Take the data that follows and retype it word for word.

BEGIN DATA EXCERPT

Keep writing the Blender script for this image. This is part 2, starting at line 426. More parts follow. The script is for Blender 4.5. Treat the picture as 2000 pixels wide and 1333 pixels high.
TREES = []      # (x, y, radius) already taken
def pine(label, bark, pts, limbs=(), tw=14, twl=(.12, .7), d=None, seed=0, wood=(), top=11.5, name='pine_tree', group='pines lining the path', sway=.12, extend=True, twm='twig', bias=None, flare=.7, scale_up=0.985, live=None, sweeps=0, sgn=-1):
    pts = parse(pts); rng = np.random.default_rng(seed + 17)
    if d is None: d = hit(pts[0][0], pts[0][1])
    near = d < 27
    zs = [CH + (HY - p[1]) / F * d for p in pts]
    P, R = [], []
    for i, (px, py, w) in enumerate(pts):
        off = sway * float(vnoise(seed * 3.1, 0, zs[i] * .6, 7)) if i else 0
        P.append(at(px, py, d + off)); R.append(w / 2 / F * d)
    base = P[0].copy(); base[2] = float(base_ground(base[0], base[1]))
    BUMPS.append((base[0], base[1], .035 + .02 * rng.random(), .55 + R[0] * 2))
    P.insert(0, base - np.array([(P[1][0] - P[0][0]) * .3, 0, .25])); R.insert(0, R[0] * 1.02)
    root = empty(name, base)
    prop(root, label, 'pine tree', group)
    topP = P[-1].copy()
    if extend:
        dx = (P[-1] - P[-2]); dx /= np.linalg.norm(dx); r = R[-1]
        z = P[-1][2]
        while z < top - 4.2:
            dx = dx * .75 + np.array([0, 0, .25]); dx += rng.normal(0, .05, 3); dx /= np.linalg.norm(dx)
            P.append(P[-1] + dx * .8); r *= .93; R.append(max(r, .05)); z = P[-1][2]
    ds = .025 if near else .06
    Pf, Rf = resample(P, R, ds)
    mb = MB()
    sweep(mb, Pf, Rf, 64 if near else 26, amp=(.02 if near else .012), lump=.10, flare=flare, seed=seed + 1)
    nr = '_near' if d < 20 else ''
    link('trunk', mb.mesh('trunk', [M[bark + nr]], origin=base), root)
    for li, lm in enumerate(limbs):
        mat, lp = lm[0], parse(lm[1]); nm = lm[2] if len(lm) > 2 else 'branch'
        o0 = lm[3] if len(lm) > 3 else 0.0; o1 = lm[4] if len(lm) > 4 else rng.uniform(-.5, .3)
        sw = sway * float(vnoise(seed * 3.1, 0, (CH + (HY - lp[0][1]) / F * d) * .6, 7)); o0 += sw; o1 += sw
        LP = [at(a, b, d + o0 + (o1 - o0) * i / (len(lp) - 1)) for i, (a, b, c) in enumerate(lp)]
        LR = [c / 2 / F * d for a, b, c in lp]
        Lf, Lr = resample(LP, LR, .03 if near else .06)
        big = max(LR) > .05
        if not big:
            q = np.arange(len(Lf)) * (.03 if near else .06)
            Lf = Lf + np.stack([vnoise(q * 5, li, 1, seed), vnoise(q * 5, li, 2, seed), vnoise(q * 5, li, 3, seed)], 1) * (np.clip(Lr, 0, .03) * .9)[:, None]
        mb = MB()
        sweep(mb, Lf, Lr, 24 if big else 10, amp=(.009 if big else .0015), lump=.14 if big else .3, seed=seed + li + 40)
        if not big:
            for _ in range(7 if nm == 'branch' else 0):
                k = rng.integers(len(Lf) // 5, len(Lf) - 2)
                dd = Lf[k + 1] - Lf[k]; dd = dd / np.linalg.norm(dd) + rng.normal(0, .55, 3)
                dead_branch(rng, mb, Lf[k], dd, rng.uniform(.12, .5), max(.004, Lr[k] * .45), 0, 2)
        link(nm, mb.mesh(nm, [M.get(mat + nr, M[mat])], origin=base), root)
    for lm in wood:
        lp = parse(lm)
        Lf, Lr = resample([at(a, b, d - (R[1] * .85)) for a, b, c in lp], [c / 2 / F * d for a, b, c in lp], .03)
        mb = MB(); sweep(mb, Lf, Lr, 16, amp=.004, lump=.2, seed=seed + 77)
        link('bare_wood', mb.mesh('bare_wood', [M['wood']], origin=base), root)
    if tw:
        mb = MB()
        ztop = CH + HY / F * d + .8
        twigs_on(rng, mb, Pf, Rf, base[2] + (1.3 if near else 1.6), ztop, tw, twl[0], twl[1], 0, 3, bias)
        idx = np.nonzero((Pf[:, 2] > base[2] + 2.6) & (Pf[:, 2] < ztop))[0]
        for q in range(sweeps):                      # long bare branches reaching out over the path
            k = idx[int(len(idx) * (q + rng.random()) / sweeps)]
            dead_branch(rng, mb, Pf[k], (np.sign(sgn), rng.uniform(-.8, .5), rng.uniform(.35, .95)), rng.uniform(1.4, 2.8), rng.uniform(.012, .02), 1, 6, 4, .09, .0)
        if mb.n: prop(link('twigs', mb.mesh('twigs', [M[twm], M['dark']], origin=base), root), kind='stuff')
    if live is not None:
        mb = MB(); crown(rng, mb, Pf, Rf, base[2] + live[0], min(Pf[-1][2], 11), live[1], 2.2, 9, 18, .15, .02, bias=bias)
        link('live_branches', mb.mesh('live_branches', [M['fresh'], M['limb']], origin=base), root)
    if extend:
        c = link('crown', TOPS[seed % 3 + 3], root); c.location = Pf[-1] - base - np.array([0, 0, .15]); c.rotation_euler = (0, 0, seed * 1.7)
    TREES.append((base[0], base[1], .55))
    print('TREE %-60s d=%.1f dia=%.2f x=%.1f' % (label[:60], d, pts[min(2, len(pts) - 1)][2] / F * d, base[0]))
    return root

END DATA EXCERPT

TASK RESULT >>
Keep writing the Blender script for this image. This is part 2, starting at line 426. More parts follow. The script is for Blender 4.5. Treat the picture as 2000 pixels wide and 1333 pixels high.
TREES = []      # (x, y, radius) already taken
def pine(label, bark, pts, limbs=(), tw=14, twl=(.12, .7), d=None, seed=0, wood=(), top=11.5, name='pine_tree', group='pines lining the path', sway=.12, extend=True, twm='twig', bias=None, flare=.7, scale_up=0.985, live=None, sweeps=0, sgn=-1):
    pts = parse(pts); rng = np.random.default_rng(seed + 17)
    if d is None: d = hit(pts[0][0], pts[0][1])
    near = d < 27
    zs = [CH + (HY - p[1]) / F * d for p in pts]
    P, R = [], []
    for i, (px, py, w) in enumerate(pts):
        off = sway * float(vnoise(seed * 3.1, 0, zs[i] * .6, 7)) if i else 0
        P.append(at(px, py, d + off)); R.append(w / 2 / F * d)
    base = P[0].copy(); base[2] = float(base_ground(base[0], base[1]))
    BUMPS.append((base[0], base[1], .035 + .02 * rng.random(), .55 + R[0] * 2))
    P.insert(0, base - np.array([(P[1][0] - P[0][0]) * .3, 0, .25])); R.insert(0, R[0] * 1.02)
    root = empty(name, base)
    prop(root, label, 'pine tree', group)
    topP = P[-1].copy()
    if extend:
        dx = (P[-1] - P[-2]); dx /= np.linalg.norm(dx); r = R[-1]
        z = P[-1][2]
        while z < top - 4.2:
            dx = dx * .75 + np.array([0, 0, .25]); dx += rng.normal(0, .05, 3); dx /= np.linalg.norm(dx)
            P.append(P[-1] + dx * .8); r *= .93; R.append(max(r, .05)); z = P[-1][2]
    ds = .025 if near else .06
    Pf, Rf = resample(P, R, ds)
    mb = MB()
    sweep(mb, Pf, Rf, 64 if near else 26, amp=(.02 if near else .012), lump=.10, flare=flare, seed=seed + 1)
    nr = '_near' if d < 20 else ''
    link('trunk', mb.mesh('trunk', [M[bark + nr]], origin=base), root)
    for li, lm in enumerate(limbs):
        mat, lp = lm[0], parse(lm[1]); nm = lm[2] if len(lm) > 2 else 'branch'
        o0 = lm[3] if len(lm) > 3 else 0.0; o1 = lm[4] if len(lm) > 4 else rng.uniform(-.5, .3)
        sw = sway * float(vnoise(seed * 3.1, 0, (CH + (HY - lp[0][1]) / F * d) * .6, 7)); o0 += sw; o1 += sw
        LP = [at(a, b, d + o0 + (o1 - o0) * i / (len(lp) - 1)) for i, (a, b, c) in enumerate(lp)]
        LR = [c / 2 / F * d for a, b, c in lp]
        Lf, Lr = resample(LP, LR, .03 if near else .06)
        big = max(LR) > .05
        if not big:
            q = np.arange(len(Lf)) * (.03 if near else .06)
            Lf = Lf + np.stack([vnoise(q * 5, li, 1, seed), vnoise(q * 5, li, 2, seed), vnoise(q * 5, li, 3, seed)], 1) * (np.clip(Lr, 0, .03) * .9)[:, None]
        mb = MB()
        sweep(mb, Lf, Lr, 24 if big else 10, amp=(.009 if big else .0015), lump=.14 if big else .3, seed=seed + li + 40)
        if not big:
            for _ in range(7 if nm == 'branch' else 0):
                k = rng.integers(len(Lf) // 5, len(Lf) - 2)
                dd = Lf[k + 1] - Lf[k]; dd = dd / np.linalg.norm(dd) + rng.normal(0, .55, 3)
                dead_branch(rng, mb, Lf[k], dd, rng.uniform(.12, .5), max(.004, Lr[k] * .45), 0, 2)
        link(nm, mb.mesh(nm, [M.get(mat + nr, M[mat])], origin=base), root)
    for lm in wood:
        lp = parse(lm)
        Lf, Lr = resample([at(a, b, d - (R[1] * .85)) for a, b, c in lp], [c / 2 / F * d for a, b, c in lp], .03)
        mb = MB(); sweep(mb, Lf, Lr, 16, amp=.004, lump=.2, seed=seed + 77)
        link('bare_wood', mb.mesh('bare_wood', [M['wood']], origin=base), root)
    if tw:
        mb = MB()
        ztop = CH + HY / F * d + .8
        twigs_on(rng, mb, Pf, Rf, base[2] + (1.3 if near else 1.6), ztop, tw, twl[0], twl[1], 0, 3, bias)
        idx = np.nonzero((Pf[:, 2] > base[2] + 2.6) & (Pf[:, 2] < ztop))[0]
        for q in range(sweeps):                      # long bare branches reaching out over the path
            k = idx[int(len(idx) * (q + rng.random()) / sweeps)]
            dead_branch(rng, mb, Pf[k], (np.sign(sgn), rng.uniform(-.8, .5), rng.uniform(.35, .95)), rng.uniform(1.4, 2.8), rng.uniform(.012, .02), 1, 6, 4, .09, .0)
        if mb.n: prop(link('twigs', mb.mesh('twigs', [M[twm], M['dark']], origin=base), root), kind='stuff')
    if live is not None:
        mb = MB(); crown(rng, mb, Pf, Rf, base[2] + live[0], min(Pf[-1][2], 11), live[1], 2.2, 9, 18, .15, .02, bias=bias)
        link('live_branches', mb.mesh('live_branches', [M['fresh'], M['limb']], origin=base), root)
    if extend:
        c = link('crown', TOPS[seed % 3 + 3], root); c.location = Pf[-1] - base - np.array([0, 0, .15]); c.rotation_euler = (0, 0, seed * 1.7)
    TREES.append((base[0], base[1], .55))
    print('TREE %-60s d=%.1f dia=%.2f x=%.1f' % (label[:60], d, pts[min(2, len(pts) - 1)][2] / F * d, base[0]))
    return root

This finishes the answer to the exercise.